The cliche is that there’s no *I* in *TEAM* but it’s equally true for Everton that you don’t spell *SUCCESS* with a *$*… Us fans were just happy to have some money for once.
Instead of making do with pressing our faces to the transfer window and mournfully staring at the happy shoppers inside, this time we could take part in the madcap trolley dash! And as that summer ended we were more than happy to hold aloft our “We Won The Transfer Window” trophy.
It was only when the season started that everything came crashing down.
Our sky-scraping ambitions were met with barrel scraping reality.
It turns out that Koeman and Walsh, the supposed masterminds who would bring home the transfer bacon, couldn’t agree at all. Like squabbling siblings, the only answer they could come up with was to buy the players Walsh wanted AND the players Koeman wanted, despite many playing in the same position.
It beggars belief that we could splurge on our “Three Tenners” - Sigurdsson, Klaassen, and Rooney - and forget about a left back.
Or perhaps we didn’t forget. Perhaps we assumed that a 33 year old Leighton Baines would be more than capable of playing in the Premier League, Europa League, FA Cup, and Cara-bloody-bao Cup without succumbing to injury…
Everton’s mistakes repeat like rotten history, like the plaintive cry of NEVER AGAIN (again) — with us doing almost exactly the same thing with Seamus Coleman that we did with Leighton Baines.

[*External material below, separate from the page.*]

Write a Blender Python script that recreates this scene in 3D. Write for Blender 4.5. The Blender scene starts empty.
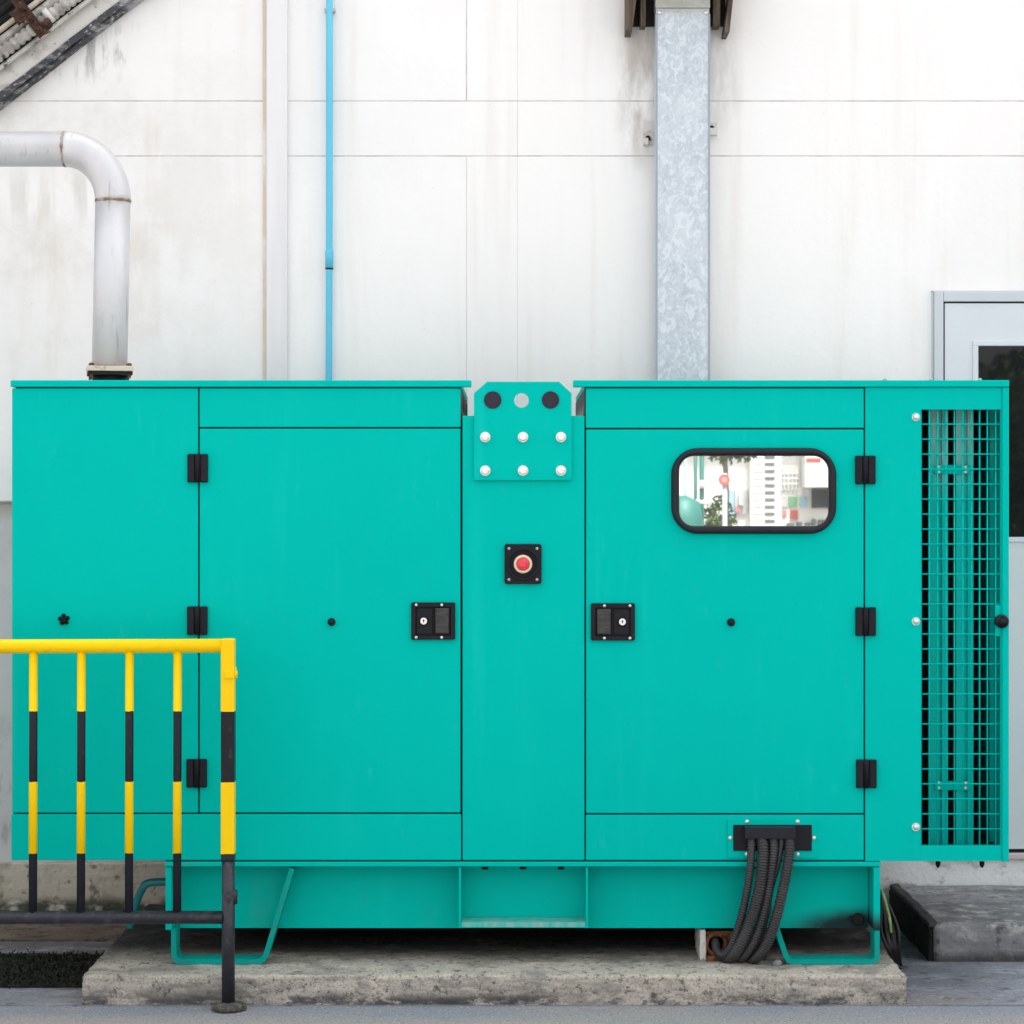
import bpy, bmesh, math, random
from mathutils import Vector, Matrix
random.seed(7)
R = math.radians
sc = bpy.context.scene
COL = sc.collection

# ------------------------------------------------------------------ camera
CAM_Y, CAM_Z, FPX = -7.5, 1.63, 2250.0
def S(Y): return (Y - CAM_Y) / FPX
def PX(px, Y=0.0): return (px - 512) * S(Y)
def PZ(py, Y=0.0): return CAM_Z + (506 - py) * S(Y)
def P(px, py, Y=0.0): return Vector((PX(px, Y), Y, PZ(py, Y)))

cd = bpy.data.cameras.new('camera')
cam = bpy.data.objects.new('camera', cd); COL.objects.link(cam)
cam.location = (0, CAM_Y, CAM_Z); cam.rotation_euler = (R(90), 0, 0)
cd.sensor_width = 36; cd.lens = 36 * FPX / 1024; cd.shift_y = -6 / 1024
cd.clip_start = 0.05; cd.clip_end = 1000
sc.camera = cam

# ------------------------------------------------------------------ light
SUN_EL, SUN_AZ = R(62), R(12)          # hazy sun behind the factory wall: machine and wall stand in its open shade
w = bpy.data.worlds.new('World'); sc.world = w; w.use_nodes = True
nt = w.node_tree; nt.nodes.clear()
sky = nt.nodes.new('ShaderNodeTexSky'); sky.sky_type = 'NISHITA'; sky.sun_disc = False
sky.sun_elevation = SUN_EL; sky.sun_rotation = SUN_AZ
sky.dust_density = 6; sky.air_density = 1.2; sky.ozone_density = 1.0
hs = nt.nodes.new('ShaderNodeHueSaturation'); hs.inputs['Saturation'].default_value = 0.14
bg = nt.nodes.new('ShaderNodeBackground'); bg.inputs['Strength'].default_value = 0.15
ow = nt.nodes.new('ShaderNodeOutputWorld')
nt.links.new(sky.outputs[0], hs.inputs['Color']); nt.links.new(hs.outputs[0], bg.inputs[0]); nt.links.new(bg.outputs[0], ow.inputs[0])
sl = bpy.data.lights.new('sun', 'SUN'); sl.energy = 2.0; sl.angle = R(10); sl.color = (1, 0.965, 0.92)
so = bpy.data.objects.new('sun', sl); COL.objects.link(so)
sdir = Vector((math.sin(SUN_AZ) * math.cos(SUN_EL), math.cos(SUN_AZ) * math.cos(SUN_EL), math.sin(SUN_EL)))
so.rotation_euler = sdir.to_track_quat('Z', 'Y').to_euler(); so.location = (0, -6, 9)
vs = sc.view_settings
vs.view_transform = 'Standard'; vs.look = 'None'; vs.gamma = 1; vs.exposure = 1.68
try: vs.use_curve_mapping = False
except Exception: pass

# ------------------------------------------------------------------ materials
def srgb(r, g, b):
    f = lambda c: (c / 255 / 12.92) if c / 255 <= 0.04045 else ((c / 255 + 0.055) / 1.055) ** 2.4
    return (f(r), f(g), f(b))
def c4(c): return (c[0], c[1], c[2], 1)

def mat(name, base, rough=0.6, metal=0.0, layers=(), bump=0.0, bscale=60, spec=0.5, rvar=0.0, coat=0.0, bvec=(1, 1, 1)):
    """layers: dicts color, scale (3 numbers), lo, hi, amount, [detail], [region=(cx,cy,cz,rx,ry,rz)], [rough]"""
    m = bpy.data.materials.new(name); m.use_nodes = True
    t = m.node_tree; N = t.nodes; L = t.links
    bs = N['Principled BSDF']
    bs.inputs['Roughness'].default_value = rough; bs.inputs['Metallic'].default_value = metal
    bs.inputs['Specular IOR Level'].default_value = spec
    if coat: bs.inputs['Coat Weight'].default_value = coat; bs.inputs['Coat Roughness'].default_value = 0.15
    geo = N.new('ShaderNodeNewGeometry')
    rgb = N.new('ShaderNodeRGB'); rgb.outputs[0].default_value = c4(base)
    cur = rgb.outputs[0]
    for i, ly in enumerate(layers):
        mp = N.new('ShaderNodeMapping'); mp.inputs['Scale'].default_value = ly.get('scale', (3, 3, 3))
        mp.inputs['Location'].default_value = (i * 3.7 + 1.3, i * 1.9, i * 2.3)
        L.new(geo.outputs['Position'], mp.inputs['Vector'])
        if ly.get('voronoi'):
            nz = N.new('ShaderNodeTexVoronoi'); nz.inputs['Scale'].default_value = 1.0
            src = nz.outputs['Color']
            sep = N.new('ShaderNodeSeparateColor'); L.new(src, sep.inputs[0]); src = sep.outputs[0]
            L.new(mp.outputs[0], nz.inputs['Vector'])
        else:
            nz = N.new('ShaderNodeTexNoise'); nz.inputs['Scale'].default_value = 1.0
            nz.inputs['Detail'].default_value = ly.get('detail', 6); nz.inputs['Roughness'].default_value = ly.get('nr', 0.6)
            nz.inputs['Distortion'].default_value = ly.get('dist', 0.0)
            L.new(mp.outputs[0], nz.inputs['Vector']); src = nz.outputs[0]
        mr = N.new('ShaderNodeMapRange'); mr.interpolation_type = 'SMOOTHSTEP'
        mr.inputs['From Min'].default_value = ly.get('lo', 0.4); mr.inputs['From Max'].default_value = ly.get('hi', 0.6)
        mr.inputs['To Max'].default_value = ly.get('amount', 1.0)
        L.new(src, mr.inputs['Value']); fac = mr.outputs[0]
        if 'region' in ly:
            cx, cy, cz, rx, ry, rz = ly['region']
            sb = N.new('ShaderNodeVectorMath'); sb.operation = 'SUBTRACT'; sb.inputs[1].default_value = (cx, cy, cz)
            mu = N.new('ShaderNodeVectorMath'); mu.operation = 'MULTIPLY'; mu.inputs[1].default_value = (1 / rx, 1 / ry, 1 / rz)
            ln = N.new('ShaderNodeVectorMath'); ln.operation = 'LENGTH'
            L.new(geo.outputs['Position'], sb.inputs[0]); L.new(sb.outputs[0], mu.inputs[0]); L.new(mu.outputs[0], ln.inputs[0])
            m2 = N.new('ShaderNodeMapRange'); m2.interpolation_type = 'SMOOTHSTEP'
            m2.inputs['From Min'].default_value = 1.0; m2.inputs['From Max'].default_value = ly.get('soft', 0.3)
            L.new(ln.outputs['Value'], m2.inputs['Value'])
            mm = N.new('ShaderNodeMath'); mm.operation = 'MULTIPLY'
            L.new(fac, mm.inputs[0]); L.new(m2.outputs[0], mm.inputs[1]); fac = mm.outputs[0]
        mx = N.new('ShaderNodeMix'); mx.data_type = 'RGBA'
        mx.inputs['B'].default_value = (0, 0, 0, 1)
        L.new(fac, mx.inputs[0]); L.new(cur, mx.inputs[6]); mx.inputs[7].default_value = c4(ly['color'])
        cur = mx.outputs[2]
    L.new(cur, bs.inputs['Base Color'])
    if rvar:
        nz = N.new('ShaderNodeTexNoise'); nz.inputs['Scale'].default_value = 4; nz.inputs['Detail'].default_value = 6
        L.new(geo.outputs['Position'], nz.inputs['Vector'])
        mr = N.new('ShaderNodeMapRange'); mr.inputs['From Min'].default_value = 0.3; mr.inputs['From Max'].default_value = 0.7
        mr.inputs['To Min'].default_value = rough - rvar; mr.inputs['To Max'].default_value = rough + rvar
        L.new(nz.outputs[0], mr.inputs['Value']); L.new(mr.outputs[0], bs.inputs['Roughness'])
    if bump:
        mp = N.new('ShaderNodeMapping'); mp.inputs['Scale'].default_value = bvec
        L.new(geo.outputs['Position'], mp.inputs['Vector'])
        nz = N.new('ShaderNodeTexNoise'); nz.inputs['Scale'].default_value = bscale; nz.inputs['Detail'].default_value = 5
        L.new(mp.outputs[0], nz.inputs['Vector'])
        bp = N.new('ShaderNodeBump'); bp.inputs['Strength'].default_value = bump; bp.inputs['Distance'].default_value = 0.01
        L.new(nz.outputs[0], bp.inputs['Height']); L.new(bp.outputs[0], bs.inputs['Normal'])
    return m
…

It wasn’t just a left back that we missed out on in that madcap summer. Somehow we managed to ship off Lukaku to Man Utd and not buy a striker.
NEVER AGAIN (again)
Yet this year we did the same, trying to survive a season with one injured striker, DCL.
I preferred us when we were skint. And I miss our blue collar players. The ones who actually give a sh*t.
We’ve become a horrendous half-baked layer cake. We obsessively added more ingredients, more managers, thinking that it will taste better. But the players didn’t even know each other.
We are a horror movie, and not even a good one, I Know What You Did Last Summer's incompetent footballing sequel: I really don’t have a f*cking clue what I did last summer.
Even now, some fans kind of want this madness to continue. They aren’t sure Dyche is the one for us. Despite keeping us up after spending nothing. Despite making us play for the shirts. In the last day, looking at West Ham’s european trophy, many have unironically been pining for David Moyes, while ignoring the similar manager we have fighting for us.